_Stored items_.
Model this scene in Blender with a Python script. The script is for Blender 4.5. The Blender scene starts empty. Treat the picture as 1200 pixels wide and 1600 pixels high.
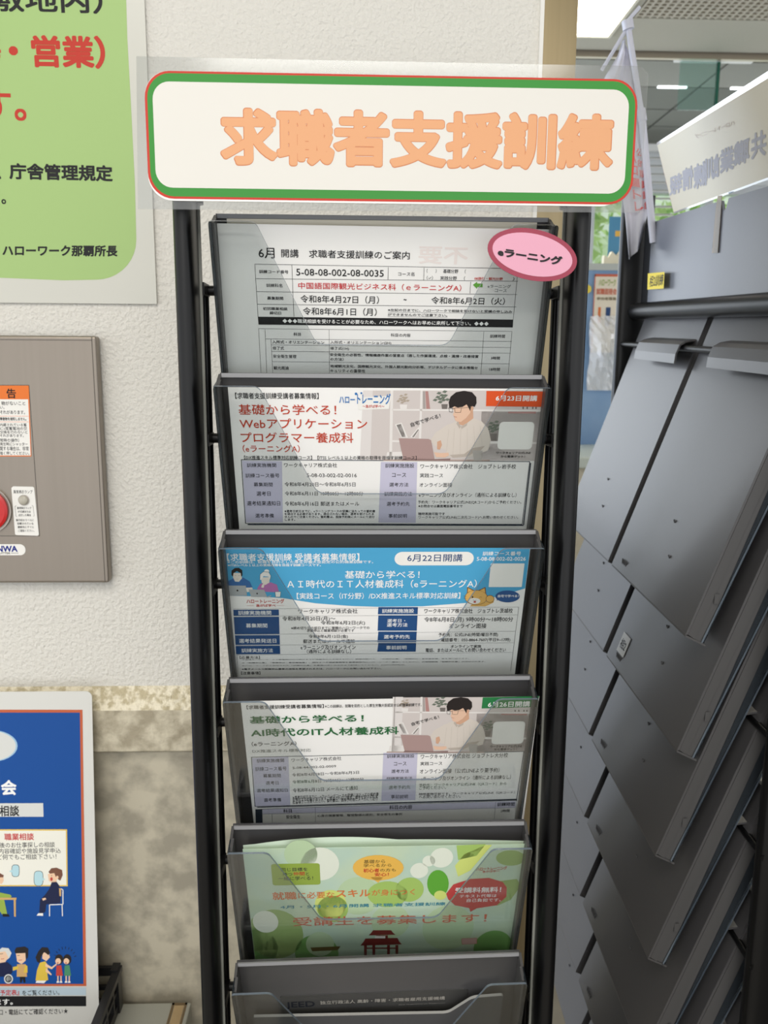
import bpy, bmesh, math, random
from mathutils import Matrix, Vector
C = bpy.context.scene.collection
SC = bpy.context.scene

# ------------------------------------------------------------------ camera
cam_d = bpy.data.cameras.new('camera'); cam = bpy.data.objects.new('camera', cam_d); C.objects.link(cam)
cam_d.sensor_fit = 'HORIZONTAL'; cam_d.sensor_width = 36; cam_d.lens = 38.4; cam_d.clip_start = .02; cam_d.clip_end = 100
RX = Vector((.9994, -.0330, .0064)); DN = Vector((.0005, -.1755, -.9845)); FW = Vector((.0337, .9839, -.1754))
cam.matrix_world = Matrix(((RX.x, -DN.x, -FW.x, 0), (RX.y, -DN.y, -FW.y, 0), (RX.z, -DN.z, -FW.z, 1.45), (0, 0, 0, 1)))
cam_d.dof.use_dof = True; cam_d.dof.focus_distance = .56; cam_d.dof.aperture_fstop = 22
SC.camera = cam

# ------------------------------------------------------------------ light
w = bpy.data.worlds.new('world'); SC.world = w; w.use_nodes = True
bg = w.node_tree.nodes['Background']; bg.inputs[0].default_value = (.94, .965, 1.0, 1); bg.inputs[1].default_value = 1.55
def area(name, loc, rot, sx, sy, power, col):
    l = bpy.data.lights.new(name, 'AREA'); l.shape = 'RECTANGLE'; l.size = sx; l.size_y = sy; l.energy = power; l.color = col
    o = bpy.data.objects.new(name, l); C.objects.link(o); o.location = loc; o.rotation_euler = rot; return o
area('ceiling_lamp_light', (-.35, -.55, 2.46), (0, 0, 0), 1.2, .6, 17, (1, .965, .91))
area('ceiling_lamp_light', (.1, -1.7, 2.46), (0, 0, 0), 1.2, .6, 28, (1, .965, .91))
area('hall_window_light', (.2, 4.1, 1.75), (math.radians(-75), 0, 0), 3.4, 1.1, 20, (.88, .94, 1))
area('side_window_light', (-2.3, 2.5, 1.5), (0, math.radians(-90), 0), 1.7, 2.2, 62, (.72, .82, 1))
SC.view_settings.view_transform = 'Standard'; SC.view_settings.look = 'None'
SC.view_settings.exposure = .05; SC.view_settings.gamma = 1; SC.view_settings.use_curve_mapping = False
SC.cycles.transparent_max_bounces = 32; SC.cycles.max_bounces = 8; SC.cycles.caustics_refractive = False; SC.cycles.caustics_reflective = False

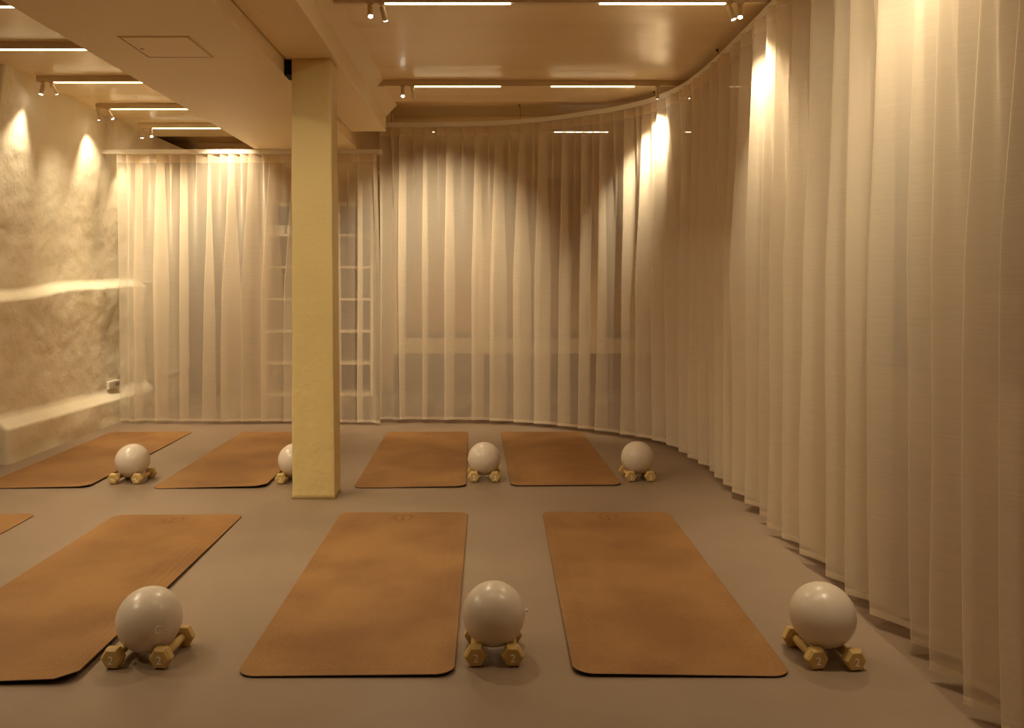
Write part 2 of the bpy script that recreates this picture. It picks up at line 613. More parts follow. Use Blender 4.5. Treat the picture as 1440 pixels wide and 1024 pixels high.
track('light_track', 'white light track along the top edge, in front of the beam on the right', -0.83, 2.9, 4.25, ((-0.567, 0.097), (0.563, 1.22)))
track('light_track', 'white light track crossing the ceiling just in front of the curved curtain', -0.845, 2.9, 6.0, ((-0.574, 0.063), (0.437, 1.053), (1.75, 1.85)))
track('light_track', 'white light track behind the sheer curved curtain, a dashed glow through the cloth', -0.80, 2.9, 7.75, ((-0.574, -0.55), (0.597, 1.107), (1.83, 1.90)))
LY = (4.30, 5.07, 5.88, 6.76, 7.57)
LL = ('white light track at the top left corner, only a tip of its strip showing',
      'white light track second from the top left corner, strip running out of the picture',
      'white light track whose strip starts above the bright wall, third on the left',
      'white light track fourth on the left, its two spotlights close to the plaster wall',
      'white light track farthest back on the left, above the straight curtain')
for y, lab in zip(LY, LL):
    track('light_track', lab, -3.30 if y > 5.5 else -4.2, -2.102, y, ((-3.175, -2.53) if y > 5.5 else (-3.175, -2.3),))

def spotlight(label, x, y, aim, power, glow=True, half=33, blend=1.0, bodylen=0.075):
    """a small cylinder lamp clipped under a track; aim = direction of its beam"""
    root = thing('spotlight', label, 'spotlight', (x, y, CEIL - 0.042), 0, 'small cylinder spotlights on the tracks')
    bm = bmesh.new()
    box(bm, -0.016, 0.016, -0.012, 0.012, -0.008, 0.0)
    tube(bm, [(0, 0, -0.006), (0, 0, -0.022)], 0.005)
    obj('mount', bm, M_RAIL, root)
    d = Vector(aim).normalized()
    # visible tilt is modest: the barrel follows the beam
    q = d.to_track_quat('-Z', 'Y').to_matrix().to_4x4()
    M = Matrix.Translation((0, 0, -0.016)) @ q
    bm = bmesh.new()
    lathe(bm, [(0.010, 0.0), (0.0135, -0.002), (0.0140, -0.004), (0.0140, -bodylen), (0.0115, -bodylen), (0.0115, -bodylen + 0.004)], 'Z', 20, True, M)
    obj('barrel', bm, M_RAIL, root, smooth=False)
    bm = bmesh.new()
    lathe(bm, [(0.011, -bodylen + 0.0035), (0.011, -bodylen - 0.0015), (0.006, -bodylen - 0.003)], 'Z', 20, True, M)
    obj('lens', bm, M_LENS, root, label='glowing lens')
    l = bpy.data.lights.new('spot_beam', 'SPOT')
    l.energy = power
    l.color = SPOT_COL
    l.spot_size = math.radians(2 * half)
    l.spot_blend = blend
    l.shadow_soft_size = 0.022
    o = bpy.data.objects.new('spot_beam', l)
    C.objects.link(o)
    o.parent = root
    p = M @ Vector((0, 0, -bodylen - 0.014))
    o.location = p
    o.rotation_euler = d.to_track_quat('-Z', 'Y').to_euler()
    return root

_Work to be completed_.
Copy only the part of the records that runs from the first line to the line with "SC.camera = cam", ends included, leaving pictures out.

_Complete response_.
Model this scene in Blender with a Python script. The script is for Blender 4.5. The Blender scene starts empty. Treat the picture as 1200 pixels wide and 1600 pixels high.
import bpy, bmesh, math, random
from mathutils import Matrix, Vector
C = bpy.context.scene.collection
SC = bpy.context.scene

# ------------------------------------------------------------------ camera
cam_d = bpy.data.cameras.new('camera'); cam = bpy.data.objects.new('camera', cam_d); C.objects.link(cam)
cam_d.sensor_fit = 'HORIZONTAL'; cam_d.sensor_width = 36; cam_d.lens = 38.4; cam_d.clip_start = .02; cam_d.clip_end = 100
RX = Vector((.9994, -.0330, .0064)); DN = Vector((.0005, -.1755, -.9845)); FW = Vector((.0337, .9839, -.1754))
cam.matrix_world = Matrix(((RX.x, -DN.x, -FW.x, 0), (RX.y, -DN.y, -FW.y, 0), (RX.z, -DN.z, -FW.z, 1.45), (0, 0, 0, 1)))
cam_d.dof.use_dof = True; cam_d.dof.focus_distance = .56; cam_d.dof.aperture_fstop = 22
SC.camera = cam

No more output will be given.